IaaS vs SaaS vs PaaS
The acronym “IaaS” stands for “Infrastructure as a Service”. Software as a Service (SaaS) and Platform as a Service (PaaS) are also common models for tech companies. Each business model provides a business function as a service, rather than as a one-time purchase or dedicated in-house hire/team.
IaaS, SaaS and PaaS are the three primary forms of cloud-based computing. Each offers a different level of freedom and subsequently end-product completion, for the consumer. However, all of them allow for scalability, permitting consumers to purchase as much of the service as required for their needs.
IaaS stands for Infrastructure as a Service. This option provides cloud-based infrastructure resources for organizations and, with IaaS, the end user essentially purchases server or storage space to save them the difficulty of hosting servers on-site. While this option still provides third-party management of hardware, the installation and configuration of software and IT solutions is left to the consumer.
SaaS is a model of software provision that entails essentially no configuration or maintenance work on the part of the consumer. Software as a Service provides a complete end-product for the benefit and convenience of its users. For instance, while a user can purchase a Skype plan that meets their usage needs, and can customize some features, they cannot make significant changes to the configuration of the application.
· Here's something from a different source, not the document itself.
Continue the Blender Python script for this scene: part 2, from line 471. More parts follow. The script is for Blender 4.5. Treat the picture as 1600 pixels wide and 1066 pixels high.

PaaS stands for Platform as a Service and refers to cloud-based platform services that provide a framework that can be used to build custom applications and solutions. One example of PaaS are application engines, that allow developers to build apps online within specified frameworks. For those with experience creating applications, this model can provide much greater freedom to achieve specific outcomes. However, there are still some parameters built into the platform which constrain what applications can be built.